Collected data:
* begin *

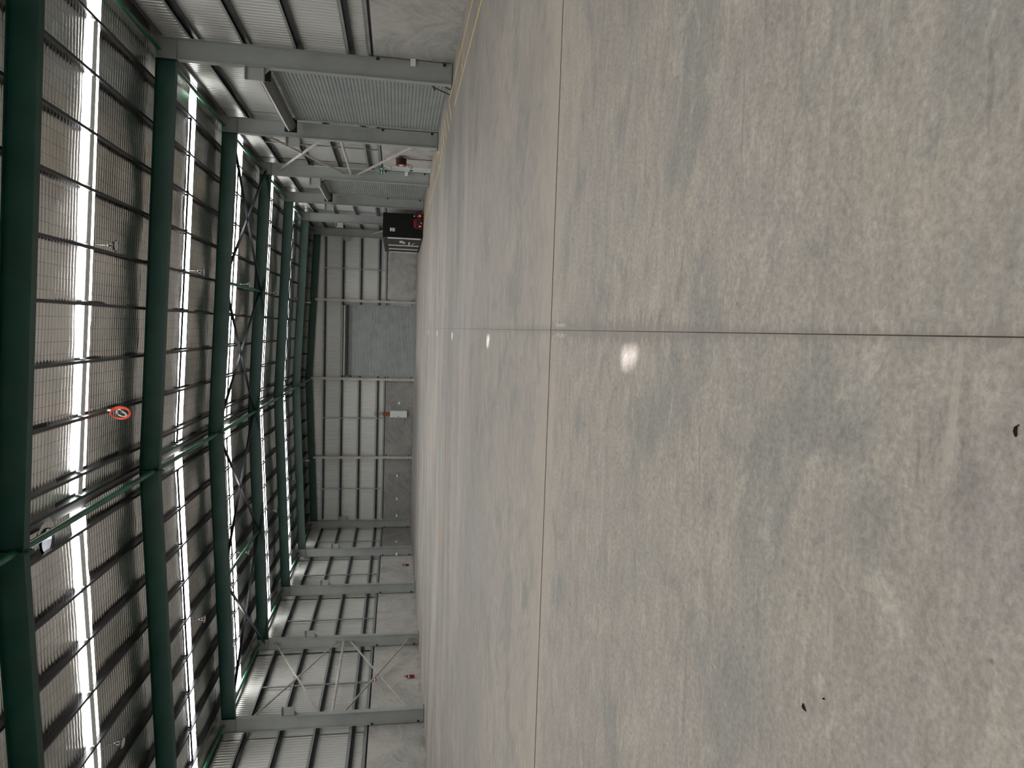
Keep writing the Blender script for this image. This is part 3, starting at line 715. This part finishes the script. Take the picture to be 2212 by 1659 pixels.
for i in range(4):
    x = -7.74-.08*i
    m = MB(); m.path([(x, YB-.06, 2.7), (x, YB-.03, 3.1), (x+.02, YB-.02, 3.4+.04*i)], .013, 6); m.build('cable', M['grout'], th)
pts = [(-7.74+.16*(1-math.cos(a))*-1, YB-.03, 3.36+.14*math.sin(a)) for a in np.linspace(0, math.pi, 9)]
m = MB(); m.path(pts, .012, 6); m.build('cable_loop', M['grout'], th)

def outlet(loc, n, label, twin=True, pipes=1, top=2.55):
    """n: unit normal into the room"""
    x, y, z = loc; n = Vector(n); a = Vector((0, 0, 1)).cross(n)
    th = thing('power_outlet', loc, label, 'outlet', 'wall outlets')
    def bx(u0, u1, d0, d1, z0, z1, nm, mat, par):
        p = Vector(loc)+a*u0+n*d0; q = Vector(loc)+a*u1+n*d1
        return B(*sorted((p.x, q.x)), *sorted((p.y, q.y)), z+z0, z+z1).build(nm, mat, par)
    f_ = bx(-.11, .11, .001, .07, -.08, .08, 'box', M['white'], th)
    bx(-.07, -.03, .07, .08, -.02, .03, 'switch', M['paleg'], f_); bx(.03, .07, .07, .08, -.02, .03, 'switch', M['paleg'], f_)
    if twin: bx(.16, .32, .001, .06, -.09, .07, 'socket', M['doorgrey'], th)
    for i in range(pipes):
        p = Vector(loc)+a*(.02+.22*i)+n*.03
        m = MB(); m.tube((p.x, p.y, z+.08), (p.x, p.y, top), .014, 6); m.build('pipe', M['doorgrey'], th)
outlet((-6.86, YB, 1.29), (0, -1, 0), 'single white outlet on far wall right of switchboard', False, 1)
outlet((-13.6, YB, 1.32), (0, -1, 0), 'white twin outlet on far wall next to leftmost wall post', True, 2)
outlet((-15.76, YB, 1.31), (0, -1, 0), 'white twin outlet on far wall, middle of three at left', True, 2)
outlet((-17.35, YB, 1.29), (0, -1, 0), 'white twin outlet on far wall next to far left corner', True, 2)
outlet((XW_L, 58.6, 1.30), (1, 0, 0), 'white outlet on last bay of left wall', False, 1)
outlet((XW_L, 55.4, 1.28), (1, 0, 0), 'white outlet on left wall just beyond a column', False, 0)
outlet((8.50, GY(1)-.002, 1.28), (0, -1, 0), 'small white outlet on nearest right wall column', False, 1, 5.5)
outlet((8.47, GY(3)-.002, 1.28), (0, -1, 0), 'small white outlet on column by exit door', False, 0)
outlet((-18.3, GY(5)-.002, 1.28), (0, -1, 0), 'white outlet on near face of third left column past braced bay', False, 0)

# ------------------------------------------------------------------ black cabinet, red machines
cx0, cx1, cy0, cy1, ct = 6.10, 7.72, 47.6, 56.9, 2.69
th = thing('storage_cabinet', ((cx0+cx1)/2, (cy0+cy1)/2, 0), 'tall black cabinet with pale vertical strips along right wall', 'cabinet')
B(cx0+.04, cx1, cy0, cy1, .04, ct).build('body', M['blackbox'], th)
B(cx0+.08, cx1-.05, cy0+.05, cy1-.05, 0, .04).build('plinth', M['black'], th)
st = [47.66, 51.75, 54.15, 56.35, 56.9]
for i in range(4):
    a, c = st[i], st[i+1]
    p = B(cx0+.005, cx0+.04, a+.02, c-.02, .10, ct-.02).build('door_panel', M['charcoal'], th)
    s_ = B(cx0-.03, cx0+.005, a+.04, a+.46, .14, 2.36).build('pale_strip', M['strip'], th)
    for z in (1.18, 1.36): B(cx0-.034, cx0-.03, a+.30, a+.46, z-.03, z+.03).build('notch', M['black'], s_)
p = None
B(cx0-.004, cx0+.005, 49.4, 50.6, 1.30, 1.56).build('printed_block', M['strip'], th)
B(cx0-.004, cx0+.005, 50.0, 50.9, 1.16, 1.36).build('printed_block', M['strip'], th)
B(cx0-.004, cx0+.005, 49.9, 51.7, .82, .93).build('printed_mark', M['strip'], th)
m = MB(); m.path([(cx0-.002, 50.9, .72), (cx0-.002, 51.3, .66), (cx0-.002, 50.7, .56), (cx0-.002, 50.2, .50)], .02, 4); m.build('printed_scrawl', M['strip'], th)
tg = B(6.50, 6.72, cy0-.003, cy0, 1.89, 2.21).build('sticker', M['white'], th)
for x in (6.555, 6.665):
    m = MB(); m.prism([(x-.018, 1.98), (x+.018, 1.98), (x+.018, 2.08), (x+.04, 2.08), (x, 2.17), (x-.04, 2.08), (x-.018, 2.08)], 1, cy0-.005, cy0-.003); m.build('arrow_mark', M['black'], tg)
B(6.53, 6.69, cy0-.005, cy0-.003, 1.92, 1.945).build('arrow_base', M['black'], tg)

# red canister vacuum
vx, vy = 7.48, 46.9
th = thing('canister_vacuum', (vx, vy, 0), 'upright red canister vacuum with silver cap before black cabinet', 'vacuum cleaner')
m = MB(); m.lathe([(0, .10), (.15, .10), (.17, .14), (.17, .40), (.15, .43), (0, .43)], (vx, vy, 0), 2, 18); b_ = m.build('canister', M['red'], th, True)
B(vx-.05, vx+.05, vy-.178, vy-.165, .20, .33).build('badge', M['strip'], b_)
m = MB(); m.lathe([(0, .43), (.175, .43), (.165, .53), (.09, .60), (0, .61)], (vx, vy, 0), 2, 18); m.build('motor_head', M['black'], th, True)
m = MB(); m.lathe([(0, .60), (.06, .60), (.05, .66), (0, .67)], (vx, vy, 0), 2, 12); m.build('cap', M['chrome'], th, True)
for a in (45, 135, 225, 315):
    p = (vx+.15*math.cos(math.radians(a)), vy+.15*math.sin(math.radians(a)))
    m = MB(); m.lathe([(0, -.035), (.035, -.03), (.045, 0), (.035, .03), (0, .035)], (p[0], p[1], .045), 1, 10); m.build('castor', M['black'], th)
m = MB(); m.lathe([(.08, .06), (.17, .06), (.17, .10), (.08, .10), (.08, .06)], (vx, vy, 0), 2, 18); m.build('base_ring', M['black'], th)
m = MB(); m.path([(vx+.12, vy-.1, .5), (vx+.25, vy-.14, .45), (vx+.30, vy-.12, .25), (vx+.26, vy-.1, .05), (vx+.1, vy-.2, .03)], .022, 8); m.build('hose', M['black'], th, True)
# red engine machine
ex, ey = 6.98, 46.85
th = thing('portable_generator', (ex, ey, 0), 'low red and black portable generator before black cabinet', 'generator')
for s_ in (-1, 1):
    yy = ey+s_*.22
    pts = [(ex-.30, yy, .10), (ex-.33, yy, .18), (ex-.27, yy, .52), (ex-.20, yy, .62), (ex+.20, yy, .66), (ex+.27, yy, .58), (ex+.30, yy, .18), (ex+.27, yy, .10)]
    m = MB(); m.path(pts, .018, 8, True); m.build('side_frame', M['red'], th, True)
for x, z in ((ex-.27, .52), (ex+.27, .58), (ex-.3, .12), (ex+.28, .12)):
    m = MB(); m.tube((x, ey-.22, z), (x, ey+.22, z), .016, 8); m.build('cross_rail', M['red'], th)
m = MB(); m.prism([(ex-.2, .46), (ex+.22, .46), (ex+.22, .58), (ex+.15, .63), (ex-.12, .61), (ex-.2, .55)], 1, ey-.19, ey+.19); tk = m.build('fuel_tank', M['red'], th)
m = MB(); m.lathe([(0, .62), (.04, .62), (.04, .66), (0, .66)], (ex, ey, 0), 2, 12); m.build('filler_cap', M['chrome'], tk)
B(ex-.22, ex+.05, ey-.17, ey+.17, .12, .44).build('engine_block', M['black'], th)
m = MB(); m.lathe([(0, -.2), (.15, -.2), (.15, .14), (0, .14)], (ex+.12, ey, .27), 1, 18); m.build('alternator', M['charcoal'], th)
for i in range(4): B(ex-.20, ex+.0, ey-.185, ey-.17, .18+.06*i, .205+.06*i).build('cooling_fin', M['red'], th)
B(ex-.26, ex-.16, ey-.24, ey-.23, .20, .30).build('maker_plate', M['white'], th)
B(ex-.02, ex+.06, ey-.215, ey-.205, .13, .20).build('warning_label', M['strip'], th)
for s_ in (-1, 1):
    m = MB(); m.lathe([(0, -.03), (.09, -.03), (.10, 0), (.09, .03), (0, .03)], (ex+.2, ey+s_*.26, .10), 1, 16); m.build('wheel', M['black'], th)
    B(ex-.27, ex-.22, ey+s_*.2-.03, ey+s_*.2+.03, 0, .11).build('foot', M['black'], th)

# ------------------------------------------------------------------ high-bay lamps
def highbay(x, y, label):
    zt = zp(x); z = 8.72
    th = thing('high_bay_lamp', (x, y, z), label, 'lamp', 'unlit high bay lamps')
    m = MB(); m.tube((x, y, z+.19), (x, y, zt+.01), .007, 6); m.build('suspension_rod', M['chrome'], th)
    m = MB(); m.path([(x, y, z+.15), (x-.02, y, z+.18), (x, y, z+.21), (x+.02, y, z+.18)], .008, 5, True); m.build('hook', M['chrome'], th)
    m = MB(); m.lathe([(0, .15), (.045, .15), (.05, .09), (.06, .08), (0, .08)], (x, y, z), 2, 16); m.build('driver', M['black'], th, True)
    m = MB(); m.lathe([(.05, .09), (.07, .05), (.12, .022), (.145, .012), (.145, -.012), (.135, -.012), (.06, .03)], (x, y, z), 2, 20); m.build('heat_sink', M['black'], th, True)
    for i in range(8):
        a = 2*math.pi*i/8; u = Vector((math.cos(a), math.sin(a), 0))
        m = MB(); m.bar(Vector((x, y, z+.075))+u*.05, Vector((x, y, z+.03))+u*.115, .03, .006); m.build('fin', M['black'], th)
    m = MB(); m.lathe([(0, -.016), (.128, -.016), (.132, -.008), (0, -.008)], (x, y, z), 2, 20); m.build('lens', M['lens'], th)
    m = MB(); m.lathe([(.132, -.014), (.15, -.010), (.15, .010), (.132, .0)], (x, y, z), 2, 20, False); m.build('trim_ring', M['black'], th, True)
    m = MB(); m.path([(x+.01, y-.45, zt+.02), (x+.02, y-.25, zt-.18), (x+.01, y-.05, z+.26), (x, y, z+.16)], .006, 5); m.build('flex_cable', M['galv'], th)
for k in range(6):
    highbay(1.84, GY(k)+4.1, 'unlit bell-shaped high bay lamp over right half, %s from camera' % ORD[k])
    highbay(-11.45, GY(k)+4.2, 'unlit bell-shaped high bay lamp over left half, %s from camera' % ORD[k])

# ------------------------------------------------------------------ orange cord coiled on a purlin
qx, qy, qz = -2.60, 20.3, 9.10
th = thing('cord_coil', (qx, qy, qz+.3), 'orange extension cord coiled up and hung from roof purlin', 'cord')
for i in range(9):
    ra, rb = .15+.018*random.uniform(-1, 1.6), .255+.02*random.uniform(-1, 1)
    ox, oy, oz, ph = random.uniform(-.018, .018), random.uniform(-.03, .03), random.uniform(-.02, .02), random.uniform(-.15, .15)
    pts = []
    for j in range(26):
        a = 2*math.pi*j/26
        pts.append((qx+ox+ra*math.cos(a)*math.cos(ph)+rb*math.sin(a)*math.sin(ph)*.3, qy+oy+.02*math.sin(3*a+i), qz+oz+rb*math.sin(a)))
    m = MB(); m.path(pts, .0095, 6, True); m.build('cord_loop', M['orange'], th, True)
for i in range(3):
    pts = [(qx+.10*math.cos(a+i), qy, qz-.02*i+.12*math.sin(a*1.3+i)) for a in np.linspace(0, 4, 12)]
    m = MB(); m.path(pts, .006, 5); m.build('inner_strand', M['lens'], th)
B(qx+.05, qx+.10, qy-.04, qy+.02, qz+.23, qz+.33).build('plug', M['white'], th)
m = MB(); m.path([(qx+.06, qy, qz+.25), (qx+.05, qy, qz+.33), (qx+.06, qy, zp(qx)+.01)], .008, 5); m.build('tie', M['orange'], th)

# ------------------------------------------------------------------ scraps on the floor
def scrap(pts, wd, label, mat='black'):
    P = [Vector((x, y, 0)) for x, y in pts]; n = len(P); m = MB()
    for i, p in enumerate(P):
        d = (P[min(i+1, n-1)]-P[max(i-1, 0)]).normalized(); u = Vector((-d.y, d.x, 0))*wd*(1-.55*abs(2*i/(n-1)-1)**2)
        h = .002+.008*math.sin(math.pi*i/(n-1))
        for q, z in ((p+u, .001), (p, h+.002), (p-u, .001)): m.v.append((q.x, q.y, z))
    m.f = [(3*i+j, 3*i+j+1, 3*i+j+4, 3*i+j+3) for i in range(n-1) for j in range(2)] + [(3*i, 3*i+3, 3*i+5, 3*i+2) for i in range(n-1)]
    o = m.build('plastic_scrap', M[mat], loc=(P[0].x, P[0].y, 0)); tag(o, label, 'debris', 'scraps on the floor')
scrap([(-1.4310, 2.3730), (-1.4390, 2.3670), (-1.4460, 2.3600), (-1.4520, 2.3500)], .0042, 'small black curved scrap on floor at lower left')
scrap([(-1.3400, 2.2500), (-1.3420, 2.2470), (-1.3450, 2.2440)], .003, 'tiny black speck of debris beside the curved black scrap')
scrap([(-0.1990, 1.5380), (-0.2060, 1.5450), (-0.2180, 1.5450), (-0.2280, 1.5430), (-0.2330, 1.5450)], .0026, 'small brown curled twig on floor nearest the camera', 'twig')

* end *

Direction: Leave out the pictures, then repeat the listing above exactly from its first line to the line with "m = MB(); m.path(pts, .012, 6);", inclusive.

Output below:
Keep writing the Blender script for this image. This is part 3, starting at line 715. This part finishes the script. Take the picture to be 2212 by 1659 pixels.
for i in range(4):
    x = -7.74-.08*i
    m = MB(); m.path([(x, YB-.06, 2.7), (x, YB-.03, 3.1), (x+.02, YB-.02, 3.4+.04*i)], .013, 6); m.build('cable', M['grout'], th)
pts = [(-7.74+.16*(1-math.cos(a))*-1, YB-.03, 3.36+.14*math.sin(a)) for a in np.linspace(0, math.pi, 9)]
m = MB(); m.path(pts, .012, 6); m.build('cable_loop', M['grout'], th)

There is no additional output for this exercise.